It was 7th grade. For the first time in my entire life, I made it through tryouts and got on my school’s basketball team. I was on cloud 9, even though I only made it by the skin of my teeth. Finally, I was on a team for the sport I love – yet I hated that year.
I barely made the team. I was the weakest player – the one the coach didn’t like, which gave free reign to everyone else on the team to bully me like there was no tomorrow. In their eyes, I was the one who had no business being around, and they made sure to make that very clear to me. Even though that entire year was miserable, I came back the next year, and continued playing into high school.
It was my freshman year of high school. For the first time, I was on a junior varsity team for basketball. Not only that, I became a starter. After hours of blood, sweat, and tears, I was a core member of the team, a player the coach felt he could depend on, an individual that the team respected. I knew what I was doing, so I had a right to tell people what they should do.
Then there’s the weakest player on our team. The coach is endlessly frustrated with him, my teammates hate him. Not a practice goes by that he doesn’t hear some harsh joke about his lack of skill or another reminder that he’s not wanted.
And I’m right there, joining the rest of the team in putting him down, making his time miserable in a sport he loved.
I became exactly what I hated in middle school.
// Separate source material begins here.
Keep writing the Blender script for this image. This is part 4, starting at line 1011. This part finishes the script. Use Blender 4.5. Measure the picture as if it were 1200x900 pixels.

Those exact feelings of pain, anger, and shame I felt in middle school were feelings I was instilling in this player. I was no better than the members of the team I despised in 7th grade. I became the exact monster of spitefulness that haunted me.
Too little, too late I recognized my own hypocrisy. That player didn't bother showing up to tryouts during my junior year. Unlike me, he didn’t feel like taking all the abuse another year. Understandably so.
I contributed to destroying that young man's experience. What could he have become on the team if we had encouraged him? What contributions could he have made if he had come back and practiced more, with people giving him actual advice to help him get better?
I’ll never know. We weren't on a team together ever again.